Bringing in another forward who, with the exception of one astonishing season in Germany that looks increasingly like an absurd outlier that earned him that ill-fated first move to England, performs well under his xG appears on the face of it to add little to Spurs’ attacking force and risks simply doubling-down on the failings of all their attackers bar Son.

But – and the good news for you lot if we’re wrong here is that it will make the whole thing even funnier – we think this really might actually work.

Now to be clear, we’re not using ‘work’ here to mean we think Werner is going to score 15 goals in the second half of the season and propel Spurs to the Double. It’s a woollier sense of the word, where ‘work’ means Spurs take on no real long-term risk (they are a club who have long since reached banter saturation) but have better and deeper options in attack by adding to their thin and shallow squad a player with some pedigree and plenty of Angeball-adjacent attributes.

For one, even during Werner’s darkest days at Chelsea there was rarely criticism of his endeavour, commitment or workrate. If anything, Clive, he at times almost appeared if anything to be trying too hard. Those are potent attributes in a Postecoglou team, though, where his pace and off-the-ball effort will make him a significant contributor to their pressing game.

On the ball, he is a player who stretches defences and pulls players out of position. It might not ultimately show in the bare cupboard of his goals and assist statistics, but it’s easy to see how he might create space and opportunities for others in a team where goals are, by both design and necessity, shared out across all players in all positions with the exception of Guglielmo Vicario who really is letting the side down and needs to pull his finger out.

January windows are notoriously fraught with difficulty and littered with disaster. Again, Spurs know about this because they’ve been wrong as often as anyone else – adding Ryan Nelsen and Louis Saha to a possible title challenge, for instance. But this is also not a window Spurs can allow to pass them by. Really, they need three players this month and ideally they need those players in the next week. Especially the centre-back, but that’s another story.

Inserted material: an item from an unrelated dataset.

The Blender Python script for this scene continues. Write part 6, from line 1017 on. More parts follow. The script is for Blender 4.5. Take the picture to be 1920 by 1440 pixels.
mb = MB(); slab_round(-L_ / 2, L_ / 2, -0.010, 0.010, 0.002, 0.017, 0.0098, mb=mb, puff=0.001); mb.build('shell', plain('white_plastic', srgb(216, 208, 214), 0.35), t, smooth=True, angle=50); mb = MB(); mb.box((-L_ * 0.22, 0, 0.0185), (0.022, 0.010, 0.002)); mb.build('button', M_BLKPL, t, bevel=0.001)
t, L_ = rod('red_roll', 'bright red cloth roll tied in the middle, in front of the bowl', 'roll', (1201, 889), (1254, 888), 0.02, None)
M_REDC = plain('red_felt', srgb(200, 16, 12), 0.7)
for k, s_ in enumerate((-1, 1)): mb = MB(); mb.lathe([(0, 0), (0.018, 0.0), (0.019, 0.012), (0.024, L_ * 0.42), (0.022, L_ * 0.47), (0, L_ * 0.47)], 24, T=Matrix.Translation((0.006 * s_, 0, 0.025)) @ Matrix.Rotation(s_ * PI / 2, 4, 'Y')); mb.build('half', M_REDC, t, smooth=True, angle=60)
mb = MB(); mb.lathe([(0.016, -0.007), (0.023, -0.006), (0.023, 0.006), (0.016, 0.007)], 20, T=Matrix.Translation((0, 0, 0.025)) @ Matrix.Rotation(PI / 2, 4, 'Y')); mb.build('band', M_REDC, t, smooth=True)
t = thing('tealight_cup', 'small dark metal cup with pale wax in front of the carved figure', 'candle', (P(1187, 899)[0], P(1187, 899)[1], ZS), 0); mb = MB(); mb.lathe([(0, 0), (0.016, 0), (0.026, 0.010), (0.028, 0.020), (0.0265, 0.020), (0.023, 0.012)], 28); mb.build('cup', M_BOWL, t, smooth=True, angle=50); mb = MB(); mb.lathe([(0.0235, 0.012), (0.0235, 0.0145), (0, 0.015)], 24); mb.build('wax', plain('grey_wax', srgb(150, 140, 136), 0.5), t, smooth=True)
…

The injury problems in a squad that never had capacity to handle them are well-known, the suspension problems self-inflicted but just as damaging, and now three key players lost to AFCON and the Asian Cup.

Son’s likely absence until mid-February given South Korea’s predicted progress meant Spurs had to do something in a position where good January options are difficult to find. Their forward options are stretched paper thin. Richarlison’s recent upturn in form has been enormously welcome, but Brennan Johnson is still having to play far more than most would have expected in his first season, Dejan Kulusevski – statistically Spurs’ second best finisher – is often having to occupy James Maddison’s advanced midfield role while others such as Ivan Perisic and Manor Solomon are long-term absentees.

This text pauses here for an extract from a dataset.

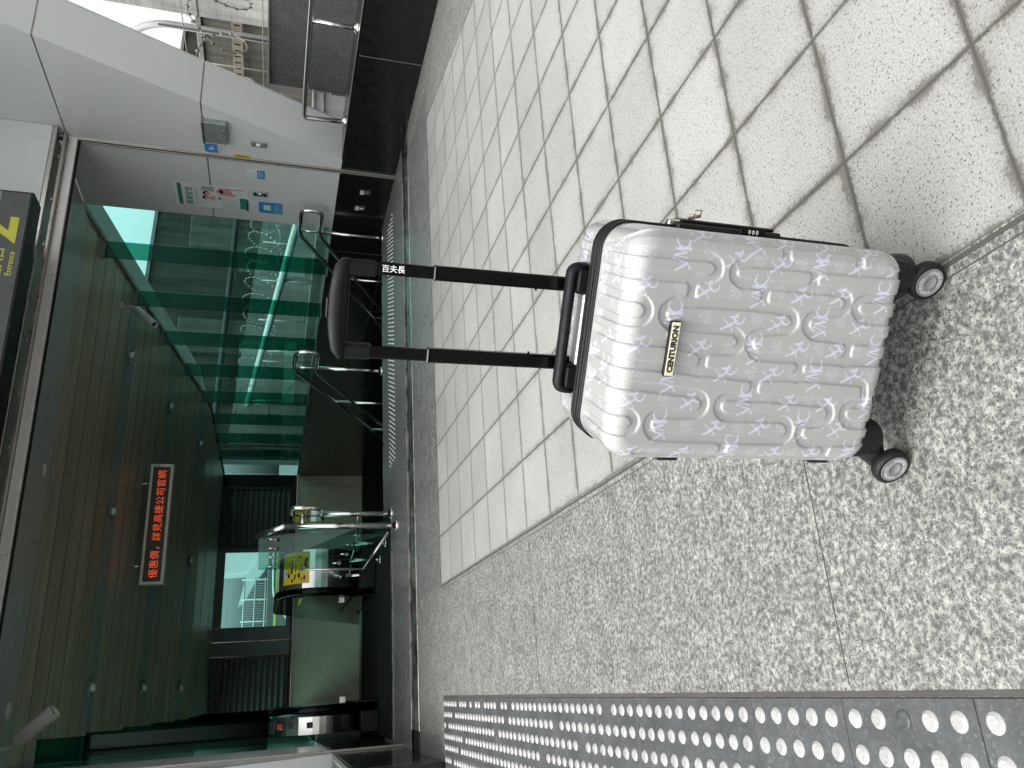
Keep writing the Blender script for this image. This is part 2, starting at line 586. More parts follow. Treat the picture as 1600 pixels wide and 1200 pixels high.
def tag(o, label=None, cat=None, group=None, kind=None):
    if label: o['label'] = label
    if cat: o['category'] = cat
    if group: o['group'] = group
    if kind: o['kind'] = kind
    return o


def dup(root, loc, label, rz=None):
    r = root.copy(); COL.objects.link(r); r.location = loc; r['label'] = label
    if rz is not None: r.rotation_euler = (0, 0, rz)
    for ch in list(root.children):
        c = ch.copy(); COL.objects.link(c); c.parent = r
        for g in list(ch.children):
            d = g.copy(); COL.objects.link(d); d.parent = c
    return r


def text_mb(txt, size, depth=0.0, bold=0.0, align='CENTER', spacing=1.0, xscale=1.0):
    """flat lettering as an MB in the XY plane"""
    cu = bpy.data.curves.new("lettering", 'FONT')
    cu.body = txt; cu.size = size; cu.extrude = depth; cu.offset = bold
    cu.align_x = align; cu.align_y = 'CENTER'; cu.space_character = spacing
    cu.resolution_u = 3
    ob = bpy.data.objects.new("lettering", cu)
    COL.objects.link(ob)
    dg = bpy.context.evaluated_depsgraph_get()
    me = bpy.data.meshes.new_from_object(ob.evaluated_get(dg))
    mb = MB()
    mb.add([(v.co.x * xscale, v.co.y, v.co.z) for v in me.vertices], [tuple(p.vertices) for p in me.polygons])
    bpy.data.objects.remove(ob)
    bpy.data.meshes.remove(me)
    bpy.data.curves.remove(cu)
    return mb


def place(mb, M):
    M = Matrix(M) if not isinstance(M, Matrix) else M
    mb.v = [tuple(M @ Vector(p)) for p in mb.v]
    return mb


def frame(origin, x, y):
    """4x4 that carries local x, y to the given world directions"""
    x = Vector(x).normalized(); y = Vector(y).normalized(); z = x.cross(y)
    return Matrix(((x.x, y.x, z.x, origin[0]), (x.y, y.y, z.y, origin[1]), (x.z, y.z, z.z, origin[2]), (0, 0, 0, 1)))


def arc3(c, a, b, r, t0, t1, n=10):
    c, a, b = Vector(c), Vector(a), Vector(b)
    return [c + (a * math.cos(math.radians(t0 + (t1 - t0) * i / n)) + b * math.sin(math.radians(t0 + (t1 - t0) * i / n))) * r for i in range(n + 1)]


def bent(pts, r=0.05, n=6):
    """polyline with rounded corners"""
    P = [Vector(p) for p in pts]
    out = [P[0]]
    for i in range(1, len(P) - 1):
        a = (P[i - 1] - P[i]); b = (P[i + 1] - P[i])
        rr = min(r, a.length * .49, b.length * .49)
        p0 = P[i] + a.normalized() * rr; p1 = P[i] + b.normalized() * rr
        for k in range(n + 1):
            t = k / n
            out.append(p0 * (1 - t) ** 2 + P[i] * 2 * t * (1 - t) + p1 * t * t)
    out.append(P[-1])
    return out


# ------------------------------------------------------------------ the ground
def sheet(name, mat, rects, z, kind='structure'):
    mb = MB()
    for (x0, x1, y0, y1) in rects:
        mb.quad((x0, y0, z), (x1, y0, z), (x1, y1, z), (x0, y1, z))
    o = mb.build(name, mat)
    return tag(o, kind=kind)


WR = 4.227           # right wall face
WL = -1.0            # left wall face
sheet("ground", "yard_concrete", [(-300, -1.35, -300, 400), (4.7, 300, -300, 400), (-1.35, 4.7, 14.6, 400), (-1.35, 4.7, -300, -12)], -0.03)
# granite apron: three strips round the pale tiles, and the hall floor up to the stair head
sheet("granite_paving", "flamed_granite", [(-1.35, 0.0, -12, 0.87), (3.9, 4.7, -12, 0.87)], 0.0)
tb = MB()
tb.add([(3.9, 0, 0), (3.606, 0, 0), (3.266, -1.5, 0), (2.0, -7.1, 0), (2.0, -12, 0), (3.9, -12, 0)], [(0, 1, 2, 3, 4, 5)])
tag(tb.build("granite_paving_strip", "flamed_granite"), kind='structure')
sheet("threshold", "hall_granite", [(0.0, 3.9, 0.0, 0.87)], 0.0)
sheet("hall_floor", "hall_granite", [(-1.35, 4.7, 1.20, 2.66)], 0.0)
tp = MB()
tp.add([(0.0, 0.0, 0), (3.6, 0.0, 0), (3.26, -1.5, 0), (1.994, -7.1, 0), (1.994, -12, 0), (0.0, -12, 0)], [(0, 1, 2, 3, 4, 5)])
tag(tp.build("tile_paving", "terrazzo_tile"), kind='structure')
# thin double joint between the tiles and the granite border, and slab joints in the granite
gj = MB()
gj.box(-0.012, -0.004, -12, -0.0, -0.002, 0.0015)
gj.box(-0.030, -0.0275, -12, -0.0, -0.002, 0.0008)
gj.box(-0.63, -0.035, -3.6112, -3.6088, -0.002, 0.0009)
gj.box(-0.63, -0.035, -1.812, -1.808, -0.002, 0.0009)
gj.box(-0.63, -0.035, -5.412, -5.408, -0.002, 0.0009)
gj.box(-0.649, -0.640, -12, 0.03, -0.002, 0.0016)
gj.box(0.0, 3.6, 0.0, 0.004, -0.002, 0.0012)
tag(gj.build("paving_joint", "granite_groove"), kind='structure')

# recessed shutter track across the threshold
tr = MB()
tr.box(-1.0, WR, 0.86, 1.21, -0.05, -0.02)
tr.box(-1.0, WR, 1.13, 1.15, -0.02, -0.006)
tk = thing("shutter_track", "recessed metal track running right across the threshold", "floor track", (1.6, 1.0, 0))
tr.v = [(x - 1.6, y - 1.0, z) for x, y, z in tr.v]
tr.build("channel", "track_dark", tk)
t2 = MB()
t2.cbox(-2.47, 2.62, -0.105, 0.06, -0.012, 0.001, 0.003)
t2.cbox(-2.47, 2.62, 0.066, 0.10, -0.018, -0.002, 0.003)
t2.cbox(-2.47, 2.62, 0.197, 0.212, -0.018, 0.003, 0.002)
t2.build("steel_strip", "brushed_steel", tk)

# ------------------------------------------------------------------ white domed guide slabs by the left wall
tac = thing("tactile_paving", "dark slate guide strip with rows of white domes", "tactile paving", (-0.65, 0.02, 0))
sl = MB()
for r in range(2):
    for c in range(22):
        y1 = -0.003 - 0.0 - c * 0.3
        sl.cbox(-0.3 * r - 0.299, -0.3 * r - 0.001, y1 - 0.298, y1, -0.02, 0.004, 0.0012)
sl.build("slab", "slate_slab", tac)
bd_ = MB(); bd_.box(-0.61, 0.0, -6.6, 0.0, -0.01, 0.0012); bd_.build("slab_bed", "granite_groove", tac)


def dome(mb, x, y, worn=False):
    mb.lathe([(0.0165, 0.0), (0.0160, 0.0012), (0.0112, 0.0056), (0.0108, 0.0056), (0.0106, 0.0050), (0.0, 0.0050)] if not worn else [(0.0165, 0.0), (0.0158, 0.0015), (0.0125, 0.0030), (0.0118, 0.0018), (0.0, 0.0018)],
             (x, y, 0.004), (0, 0, 1), 20)
    n0 = len(mb.sm)
    mb.sm[-100:] = [False] * 100
    if not worn:
        for k in range(-3, 4):
            t = k * 0.0031
            w = math.sqrt(max(0, 0.0104 ** 2 - t * t))
            if w > 0.002:
                mb.box(x - w, x + w, y + t - 0.0008, y + t + 0.0008, 0.0085, 0.0098)


spots = []
missing = {(0, 6), (0, 10), (0, 12), (0, 20), (0, 23), (1, 22), (1, 4), (2, 1), (2, 19), (3, 8), (4, 6), (5, 3), (1, 33), (0, 41), (3, 30), (2, 37), (0, 15)}
for row in range(9):
    for c in range(66):
        slab_i, k = divmod(c, 5)
        y = -0.033 - slab_i * 0.3 - k * 0.0585
        if (row, c) in missing:
            continue
        spots.append((row, c, -0.035 - 0.0585 * (row % 5) - 0.3 * (row // 5), y))
# largest in the picture first
spots.sort(key=lambda s: (s[2] + 0.65 - (-0.07)) ** 2 * 6 + (s[3] + 4.0) ** 2 if s[0] < 3 else 30 + s[0] - s[3] * -1)
protos = []
rest = MB()
n_ind = 0
for (row, c, x, y) in spots:
    vis = (row * 0.0585 - 0.0) < 0.09 + (y + 4.05) * 0.075 + 0.02
    if n_ind < 100 and row < 3:
        if not protos:
            mb = MB(); dome(mb, 0, 0); protos.append(mb.mesh("stud")); protos[0].materials.append(MATS["dome_white"])
        if (row, c) == (0, 62):
            mb = MB(); dome(mb, 0, 0, True); me = mb.mesh("stud"); me.materials.append(MATS["slate_slab"])
        else:
            me = protos[0]
        o = bpy.data.objects.new("stud", me); COL.objects.link(o)
        o.parent = tac; o.location = (x, y, 0.0); o.rotation_euler = (0, 0, random.choice((0, 0.6, 1.57, 2.4)))
        n_ind += 1
    else:
        dome(rest, x, y)
tag(rest.build("stud_field", "dome_white", tac, fixn=False), kind='stuff')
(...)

Spurs find themselves in urgent need of another body in attack, but with no great desire to throw huge amounts of money at the issue given the well-known January pitfalls.

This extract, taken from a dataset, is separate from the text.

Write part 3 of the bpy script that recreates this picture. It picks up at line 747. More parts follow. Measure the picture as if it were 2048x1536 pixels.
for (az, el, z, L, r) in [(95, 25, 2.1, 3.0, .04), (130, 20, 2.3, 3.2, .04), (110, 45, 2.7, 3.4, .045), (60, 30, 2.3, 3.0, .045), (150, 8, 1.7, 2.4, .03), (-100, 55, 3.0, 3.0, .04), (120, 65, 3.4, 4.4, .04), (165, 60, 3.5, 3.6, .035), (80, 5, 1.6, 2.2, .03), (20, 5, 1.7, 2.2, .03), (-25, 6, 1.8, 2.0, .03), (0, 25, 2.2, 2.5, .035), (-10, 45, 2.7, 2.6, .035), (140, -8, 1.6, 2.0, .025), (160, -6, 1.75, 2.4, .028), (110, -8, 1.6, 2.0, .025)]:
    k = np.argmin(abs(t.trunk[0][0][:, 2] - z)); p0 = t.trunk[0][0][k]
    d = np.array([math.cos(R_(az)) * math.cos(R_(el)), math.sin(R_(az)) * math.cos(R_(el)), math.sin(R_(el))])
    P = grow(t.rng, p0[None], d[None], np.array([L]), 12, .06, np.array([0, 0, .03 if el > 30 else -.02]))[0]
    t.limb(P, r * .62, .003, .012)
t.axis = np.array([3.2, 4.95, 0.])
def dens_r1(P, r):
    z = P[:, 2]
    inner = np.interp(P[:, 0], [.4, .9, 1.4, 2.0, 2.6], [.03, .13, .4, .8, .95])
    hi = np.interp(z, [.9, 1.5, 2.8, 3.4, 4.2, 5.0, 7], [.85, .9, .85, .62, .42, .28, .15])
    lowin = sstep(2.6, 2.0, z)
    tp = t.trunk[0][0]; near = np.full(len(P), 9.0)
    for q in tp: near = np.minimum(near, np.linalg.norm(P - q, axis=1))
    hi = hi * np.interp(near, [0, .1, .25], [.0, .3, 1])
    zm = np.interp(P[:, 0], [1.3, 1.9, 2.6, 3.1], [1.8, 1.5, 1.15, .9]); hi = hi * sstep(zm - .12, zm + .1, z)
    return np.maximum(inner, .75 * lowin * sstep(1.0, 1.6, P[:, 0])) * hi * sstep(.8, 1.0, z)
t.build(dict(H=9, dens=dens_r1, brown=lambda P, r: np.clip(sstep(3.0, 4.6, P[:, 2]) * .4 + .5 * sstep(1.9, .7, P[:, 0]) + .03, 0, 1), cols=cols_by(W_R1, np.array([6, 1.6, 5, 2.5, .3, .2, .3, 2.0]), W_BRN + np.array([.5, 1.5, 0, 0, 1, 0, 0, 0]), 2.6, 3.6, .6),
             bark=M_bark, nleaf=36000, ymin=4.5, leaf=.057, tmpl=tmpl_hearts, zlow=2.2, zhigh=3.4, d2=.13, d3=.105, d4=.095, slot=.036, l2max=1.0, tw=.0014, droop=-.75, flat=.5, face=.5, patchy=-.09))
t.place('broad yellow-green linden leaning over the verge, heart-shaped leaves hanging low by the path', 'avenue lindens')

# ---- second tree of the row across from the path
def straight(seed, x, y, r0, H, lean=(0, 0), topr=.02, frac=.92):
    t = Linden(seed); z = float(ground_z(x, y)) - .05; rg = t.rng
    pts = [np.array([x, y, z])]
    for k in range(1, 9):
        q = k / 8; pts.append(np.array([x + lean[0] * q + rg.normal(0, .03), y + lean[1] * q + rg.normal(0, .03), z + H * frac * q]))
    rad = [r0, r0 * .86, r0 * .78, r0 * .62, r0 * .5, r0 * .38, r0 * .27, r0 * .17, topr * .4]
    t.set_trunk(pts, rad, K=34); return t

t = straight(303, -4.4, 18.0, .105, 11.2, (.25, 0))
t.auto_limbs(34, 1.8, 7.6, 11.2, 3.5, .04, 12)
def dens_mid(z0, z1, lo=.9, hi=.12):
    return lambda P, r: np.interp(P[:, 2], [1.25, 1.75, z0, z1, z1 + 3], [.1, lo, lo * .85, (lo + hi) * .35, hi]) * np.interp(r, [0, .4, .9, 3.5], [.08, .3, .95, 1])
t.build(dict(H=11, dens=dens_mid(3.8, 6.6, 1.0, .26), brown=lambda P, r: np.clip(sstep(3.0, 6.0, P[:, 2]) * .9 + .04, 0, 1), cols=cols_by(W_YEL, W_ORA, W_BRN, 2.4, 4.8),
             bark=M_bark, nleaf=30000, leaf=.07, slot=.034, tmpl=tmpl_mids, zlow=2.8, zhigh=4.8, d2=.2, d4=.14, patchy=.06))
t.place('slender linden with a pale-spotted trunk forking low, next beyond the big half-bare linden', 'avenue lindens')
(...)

If Werner’s Chelsea career had never happened, a six-month loan with option (rather than obligation) to buy for a player with his attributes would look like exactly what it is: a canny piece of squad management in a difficult situation requiring creative solutions.

It’s not perfect, few January transfers are. But Werner is neither the first nor last big-money signing to struggle at Chelsea and he wouldn’t be the first to show plenty more elsewhere in a different system under a different manager in a different environment.